Polyaromatic hydrocarbons (PAHs) are ubiquitous in astrochemistry and are significant
environmental pollutants with carcinogenic properties. Their intermolecular interactions
with water are relevant in the context of astrochemistry and environmental impacts of PAHs.
Clusters of PAHs and water can serve as microscopic model systems for the study of for water
binding to graphenic materials. This work employs infrared spectroscopy to investigate small
gaseous clusters containing anionic PAHs with varying shapes and sizes, providing insight
into binding motifs governing the hydration of charged graphenic surfaces. The study of
size-selected cluster anions in vacuo allows precise control over the cluster constituents,
enabling a stepwise examination of the hydration process. Conducting experiments in vacuo
eliminates bulk-phase effects and the associated spectroscopic complications, allowing for a
more detailed analysis of specific intermolecular interactions.
Infrared photodissociation spectra were obtained for anionic hydrated pyrene, tetracene,
and perylene and were interpreted using quantum chemical calculations. The intermolecular
interactions between water molecules and PAHs are encoded in the OH stretching vibrations.
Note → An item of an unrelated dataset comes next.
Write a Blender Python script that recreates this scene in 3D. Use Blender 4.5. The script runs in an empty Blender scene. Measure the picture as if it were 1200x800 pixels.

Water molecules form hydrogen bonds to the excess charge, which is delocalized within the
PAH’s π-system. When multiple water molecules hydrate the PAH, additional hydrogen
bonds form between the water molecules themselves. These water subclusters can adopt
various configurations on the PAH’s surface, which can be populated either through kinetic
trapping during the formation of the clusters or by thermal population, depending on the
internal energy of the cluster anion. The OH stretching spectra provide evidence of dynamic
effects, where water molecules explore the configurational landscape of the complex. When
three or four water molecules hydrate the PAH anion, they predominantly arrange into a
ring-like structure. In this configuration, each water molecule establishes one π-hydrogen
bond with the PAH’s π-system and one hydrogen bond within the water ring. The strength
of these hydrogen bonds is reflected in the OH stretching vibrations, and their partial localization
in certain OH groups reveals that intermolecular interactions between water molecules
are stronger than those with the excess charge in the PAH. As the PAH size increases, charge
delocalization occurs over a larger area, weakening π-ionic hydrogen bonding.
Beyond the OH stretching modes of hydrated PAHs, the congested CH stretching region
of anthracene, pyrene, and perylene were studied. The complex spectroscopic patterns in this
region originate from excited states with a single quantum in CH stretching modes and two
quanta in Fermi resonances with states having two quanta in in-plane CH bending modes.
The spectra were analyzed using second-order vibrational perturbation theory calculations.